I just finished reading a book on the holocaust and... it's pretty shattering... hard to leave a book like that and look at the world the same way... Or people in the same way... again ever... and I really don't know what I would think if I was actually standing in the midst of a concentration camp...
(... the writer actually suggests that any person in power be required to walk through a camp to remind themselves of the abuse of power and the effort required to stop it... and also remind them of the reality of human nature... despot, maniac, and '...just following orders'...)
... The death toll of the holocaust is so great that story can almost leave the realm of emotion and instead merely become a statistic... but for a dedicated mass of survivors who lived the rest of their lives to ensure that the holocaust could never become just... a statistic... Who gathered together... overcame their loss... and published real love and shocking horror... and through their work made the world meet each person face to face... make each trial a personal story...

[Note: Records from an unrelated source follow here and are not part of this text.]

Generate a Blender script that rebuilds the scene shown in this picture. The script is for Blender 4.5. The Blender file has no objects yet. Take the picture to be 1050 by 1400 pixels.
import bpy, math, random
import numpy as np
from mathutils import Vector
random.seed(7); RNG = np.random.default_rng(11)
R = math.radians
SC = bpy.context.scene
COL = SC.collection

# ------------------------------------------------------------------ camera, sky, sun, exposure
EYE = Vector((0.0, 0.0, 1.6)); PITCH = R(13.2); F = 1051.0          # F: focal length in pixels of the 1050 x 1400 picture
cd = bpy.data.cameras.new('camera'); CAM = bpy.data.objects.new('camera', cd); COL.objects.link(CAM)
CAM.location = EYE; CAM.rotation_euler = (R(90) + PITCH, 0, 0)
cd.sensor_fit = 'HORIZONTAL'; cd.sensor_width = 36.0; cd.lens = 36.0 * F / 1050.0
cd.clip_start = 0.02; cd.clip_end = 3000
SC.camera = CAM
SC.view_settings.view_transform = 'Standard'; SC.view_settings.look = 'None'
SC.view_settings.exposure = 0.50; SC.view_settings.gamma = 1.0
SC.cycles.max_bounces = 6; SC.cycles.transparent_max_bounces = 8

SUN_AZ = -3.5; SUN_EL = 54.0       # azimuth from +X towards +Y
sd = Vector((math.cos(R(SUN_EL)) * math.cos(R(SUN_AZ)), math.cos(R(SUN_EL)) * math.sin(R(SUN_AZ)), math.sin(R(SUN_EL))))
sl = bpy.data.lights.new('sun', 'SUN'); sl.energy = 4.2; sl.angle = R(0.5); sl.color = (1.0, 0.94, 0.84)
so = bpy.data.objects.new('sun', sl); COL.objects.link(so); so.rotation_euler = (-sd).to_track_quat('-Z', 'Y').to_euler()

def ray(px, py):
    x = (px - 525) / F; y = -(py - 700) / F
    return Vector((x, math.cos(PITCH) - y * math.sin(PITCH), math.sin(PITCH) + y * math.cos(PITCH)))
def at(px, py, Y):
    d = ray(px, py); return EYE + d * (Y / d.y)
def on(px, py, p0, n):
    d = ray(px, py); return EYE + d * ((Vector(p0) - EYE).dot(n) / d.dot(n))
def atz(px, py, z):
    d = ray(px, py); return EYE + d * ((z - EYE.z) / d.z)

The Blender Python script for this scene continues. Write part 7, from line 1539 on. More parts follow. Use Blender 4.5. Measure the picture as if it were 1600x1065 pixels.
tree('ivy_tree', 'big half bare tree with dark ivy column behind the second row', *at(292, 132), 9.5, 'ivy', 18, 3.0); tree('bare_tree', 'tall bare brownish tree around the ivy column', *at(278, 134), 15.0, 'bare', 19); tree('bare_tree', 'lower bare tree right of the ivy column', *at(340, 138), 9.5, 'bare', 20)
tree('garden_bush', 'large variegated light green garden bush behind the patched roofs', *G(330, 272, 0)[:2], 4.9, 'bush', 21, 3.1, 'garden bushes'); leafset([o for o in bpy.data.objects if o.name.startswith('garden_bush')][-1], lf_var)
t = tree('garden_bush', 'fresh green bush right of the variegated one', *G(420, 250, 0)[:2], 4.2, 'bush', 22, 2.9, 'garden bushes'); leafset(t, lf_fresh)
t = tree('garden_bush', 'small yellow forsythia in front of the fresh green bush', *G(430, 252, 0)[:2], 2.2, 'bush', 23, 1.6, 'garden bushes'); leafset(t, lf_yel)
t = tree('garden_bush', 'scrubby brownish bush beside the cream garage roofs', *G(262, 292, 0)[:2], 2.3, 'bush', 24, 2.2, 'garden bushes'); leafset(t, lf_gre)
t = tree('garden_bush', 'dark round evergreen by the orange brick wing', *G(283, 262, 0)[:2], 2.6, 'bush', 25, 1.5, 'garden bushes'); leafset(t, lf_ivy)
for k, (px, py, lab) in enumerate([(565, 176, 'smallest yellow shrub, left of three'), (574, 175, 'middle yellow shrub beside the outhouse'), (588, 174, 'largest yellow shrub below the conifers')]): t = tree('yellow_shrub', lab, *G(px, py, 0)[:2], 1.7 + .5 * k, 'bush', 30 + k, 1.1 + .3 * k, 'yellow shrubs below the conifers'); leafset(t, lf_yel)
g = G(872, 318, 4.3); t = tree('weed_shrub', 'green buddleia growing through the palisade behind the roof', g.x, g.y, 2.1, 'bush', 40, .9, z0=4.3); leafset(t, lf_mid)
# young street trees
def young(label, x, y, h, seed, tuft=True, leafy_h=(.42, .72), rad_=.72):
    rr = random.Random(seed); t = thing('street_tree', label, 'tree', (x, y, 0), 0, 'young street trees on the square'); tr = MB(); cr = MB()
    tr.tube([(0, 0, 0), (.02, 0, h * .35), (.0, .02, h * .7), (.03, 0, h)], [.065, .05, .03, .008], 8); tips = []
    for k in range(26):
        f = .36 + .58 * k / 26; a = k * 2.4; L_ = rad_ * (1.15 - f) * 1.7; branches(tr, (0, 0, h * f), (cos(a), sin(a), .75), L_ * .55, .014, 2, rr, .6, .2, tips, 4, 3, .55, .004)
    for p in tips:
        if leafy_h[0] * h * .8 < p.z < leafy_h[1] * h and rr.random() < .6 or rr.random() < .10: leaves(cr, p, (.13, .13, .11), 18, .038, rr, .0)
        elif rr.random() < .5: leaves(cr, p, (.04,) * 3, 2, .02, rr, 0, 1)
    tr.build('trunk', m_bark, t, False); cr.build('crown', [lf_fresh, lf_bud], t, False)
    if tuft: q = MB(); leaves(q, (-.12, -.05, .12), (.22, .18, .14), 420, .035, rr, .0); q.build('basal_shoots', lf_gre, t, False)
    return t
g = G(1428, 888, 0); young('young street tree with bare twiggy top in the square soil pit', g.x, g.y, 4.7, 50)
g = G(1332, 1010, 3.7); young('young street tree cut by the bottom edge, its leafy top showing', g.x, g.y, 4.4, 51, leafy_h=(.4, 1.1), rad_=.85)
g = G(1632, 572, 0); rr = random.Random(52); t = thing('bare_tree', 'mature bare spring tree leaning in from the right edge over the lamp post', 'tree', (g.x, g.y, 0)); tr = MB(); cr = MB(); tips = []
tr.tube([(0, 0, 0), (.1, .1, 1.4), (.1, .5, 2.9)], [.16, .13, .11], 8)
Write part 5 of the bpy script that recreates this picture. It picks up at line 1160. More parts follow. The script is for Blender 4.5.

... The most striking thing of the whole book is the amount of survivors that could simply not get over their experience... who years later would end up taking their lives because of the memory, of the grief, and the sadness of their story... maybe because they could not find a listening ear or a wounded heart that could truly understand what they went through and meet them on their level... maybe it was loneliness...
...But for others it seemed like it was their unwillingness to forgive... their need to hold on to that hate and remember it because it aided them in their search for justice... a righteous cause that needed to be fought for... They pursued their captors and in a combination of justice and revenge paid one evil with another... they could and would not get rid of their hate and eventually their hate consumed them...
... And then there was a third kind of person... Like the story of Corrie Ten Boom who watched her sister die in a camp... .. ... and yet went back to Germany after the war to offer forgiveness to the German people and help rebuild the country... One day even coming face to face with the worst, most evil, vicious, sadistic guard in her camp... and through tears in her eyes and fighting off her shaking hand she offered forgiveness even to him... and maybe... hopefully... she was able to truly overcome the hurt done to her...
... His argument (and I completely agree) is that forgiving someone, although doing nothing to mend anything that has been done or will be done, will free you from the power an abuser had over you... (Even years later it will hold you back in life if you don't deal with it)... It gives you a chance to let it go and find closure... even if they don't ask forgiveness... it's a chance to start over and live your life finally out of the shadow, free of the chains, of whatever or whoever has hurt you... like the original meaning of 'forgiveness'... to send away...
2 comments:
That's interesting you just wrote about WWII cause my roommates and I just went to Terzin last Saturday. I had never heard about it until I was here in the Czech but I guess it was a holding camp for Jews where were to be shipped off to concentration camps. Pretty sad place to say the least, and it definitely wasn't that nobody died there as I guess they threw 22,000 bodies ashes into the river that runs through the town. Crazy!
i like what you wrote, brendan. it's insightful. what's the name of the book? i think i'd like to read it.